Segundo ele, a possibilidade de descontar o PAC do primário não foi feita para aumentar a margem de gasto, e sim para tornar mais claras as contas públicas. Atualmente, o que pode ser descontado do primário é o Projeto Piloto de Investimento (PPI), no valor de 0,5% do PIB. Os projetos do PPI são praticamente os mesmos do PAC, por isso os dois foram igualados.

?FRENESI GASTADOR?

O economista Fernando Montero, da corretora Convenção, avalia que a economia poderá retomar o crescimento de 5% a 6% reais em 2010, se o governo contiver o "frenesi gastador". Ele calcula que, se as despesas crescerem 3% menos que as receitas, a meta será alcançada.

Parece simples, mas os números deste ano mostram que o desafio é grande. De janeiro a maio, as despesas cresceram 18,5% sobre igual período de 2008. No mesmo período, as receitas tiveram crescimento zero. As pressões por gastos continuam e tendem a se acentuar. "O problema é o ano eleitoral, o gatilho do mínimo, o arrasto de 2009 e uma montanha de acordos salariais", disse Montero.

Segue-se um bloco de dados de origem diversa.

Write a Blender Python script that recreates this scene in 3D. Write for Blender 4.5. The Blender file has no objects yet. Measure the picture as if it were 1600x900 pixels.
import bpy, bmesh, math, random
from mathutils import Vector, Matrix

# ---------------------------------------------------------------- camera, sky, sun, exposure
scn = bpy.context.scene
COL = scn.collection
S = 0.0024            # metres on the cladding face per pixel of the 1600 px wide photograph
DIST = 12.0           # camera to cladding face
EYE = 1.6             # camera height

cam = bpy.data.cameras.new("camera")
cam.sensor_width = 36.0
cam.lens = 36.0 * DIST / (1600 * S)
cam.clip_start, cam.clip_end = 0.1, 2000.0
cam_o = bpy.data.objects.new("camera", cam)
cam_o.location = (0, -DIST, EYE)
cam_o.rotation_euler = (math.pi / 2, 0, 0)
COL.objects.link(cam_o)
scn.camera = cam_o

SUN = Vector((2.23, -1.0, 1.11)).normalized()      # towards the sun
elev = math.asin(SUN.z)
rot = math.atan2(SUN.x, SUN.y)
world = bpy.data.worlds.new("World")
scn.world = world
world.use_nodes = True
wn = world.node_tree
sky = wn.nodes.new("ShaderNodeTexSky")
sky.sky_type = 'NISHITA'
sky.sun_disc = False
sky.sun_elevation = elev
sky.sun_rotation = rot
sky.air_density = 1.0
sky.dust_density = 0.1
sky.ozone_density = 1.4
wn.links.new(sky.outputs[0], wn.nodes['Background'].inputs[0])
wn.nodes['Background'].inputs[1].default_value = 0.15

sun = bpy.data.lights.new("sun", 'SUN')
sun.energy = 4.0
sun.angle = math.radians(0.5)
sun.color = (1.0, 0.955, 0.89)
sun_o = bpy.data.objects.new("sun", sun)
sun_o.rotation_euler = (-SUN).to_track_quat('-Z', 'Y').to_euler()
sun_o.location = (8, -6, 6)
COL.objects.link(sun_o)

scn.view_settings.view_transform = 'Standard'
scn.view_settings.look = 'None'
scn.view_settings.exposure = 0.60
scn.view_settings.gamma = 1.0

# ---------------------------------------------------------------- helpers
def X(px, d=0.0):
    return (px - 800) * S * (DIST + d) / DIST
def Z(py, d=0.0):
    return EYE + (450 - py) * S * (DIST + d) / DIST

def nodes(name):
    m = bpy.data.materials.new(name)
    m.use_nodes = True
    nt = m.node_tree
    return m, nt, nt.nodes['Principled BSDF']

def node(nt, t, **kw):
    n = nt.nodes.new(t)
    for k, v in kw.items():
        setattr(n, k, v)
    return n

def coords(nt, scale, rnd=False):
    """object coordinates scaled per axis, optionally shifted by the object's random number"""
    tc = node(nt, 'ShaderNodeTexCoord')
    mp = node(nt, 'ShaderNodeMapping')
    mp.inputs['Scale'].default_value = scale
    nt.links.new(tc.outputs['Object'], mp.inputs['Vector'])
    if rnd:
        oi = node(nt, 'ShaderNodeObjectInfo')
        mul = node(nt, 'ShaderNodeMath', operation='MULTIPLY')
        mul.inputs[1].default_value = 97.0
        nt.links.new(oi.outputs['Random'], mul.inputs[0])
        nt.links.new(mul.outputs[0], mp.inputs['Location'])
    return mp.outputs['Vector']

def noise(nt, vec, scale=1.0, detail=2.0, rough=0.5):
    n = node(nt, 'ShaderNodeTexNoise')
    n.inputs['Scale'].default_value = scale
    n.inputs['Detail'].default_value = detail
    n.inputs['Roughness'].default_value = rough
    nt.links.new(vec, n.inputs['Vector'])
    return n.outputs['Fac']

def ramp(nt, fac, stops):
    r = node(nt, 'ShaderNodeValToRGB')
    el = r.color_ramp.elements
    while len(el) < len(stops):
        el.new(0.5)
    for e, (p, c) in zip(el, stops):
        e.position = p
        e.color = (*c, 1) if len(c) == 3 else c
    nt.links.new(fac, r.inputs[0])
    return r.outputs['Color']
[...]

Até recentemente, o País emergente que reduzisse a meta de superávit primário para gastar mais seria malvisto pelo mercado. A decisão indicaria uma menor disposição de pagar dívidas, assustando os investidores. Agora, um volume maior de gastos públicos é mais tolerado, pois as principais economias do mundo também estão numa fase "gastadora", no combate aos efeitos da crise.

De fato, os economistas do mercado financeiro veem, no curto prazo, um aumento mas não um descontrole da dívida pública. Na pesquisa Focus da semana passada, projetava-se a dívida em 40,4% do PIB no fim do ano (ante 39,95% na semana anterior) e a 39,19% do PIB em 2010 (ante 38,4% na semana anterior). O aumento das pressões de gastos e a proximidade do ano eleitoral, porém, deixam os analistas em alerta.

O problema não é esse, segundo Montero. "O problema é o que vai acontecer quando sairmos da crise. Vai ter menos espaço para crescer." Se o aumento da despesa do governo seguisse o padrão internacional e fosse do tipo com começo, meio e fim - como a construção de obras de infraestrutura, por exemplo - não haveria problema. "O pior da demanda criada pelo governo é que ela não é transitória", disse Montero.

O tipo de gasto que vem crescendo, como salários, benefícios previdenciários e programas de assistência é aquele que não se pode cortar. Assim, sobra menos espaço para investir e tornar a economia mais eficiente. E, num momento de crise, o que hoje parece ser uma despesa controlada pode virar um pesadelo.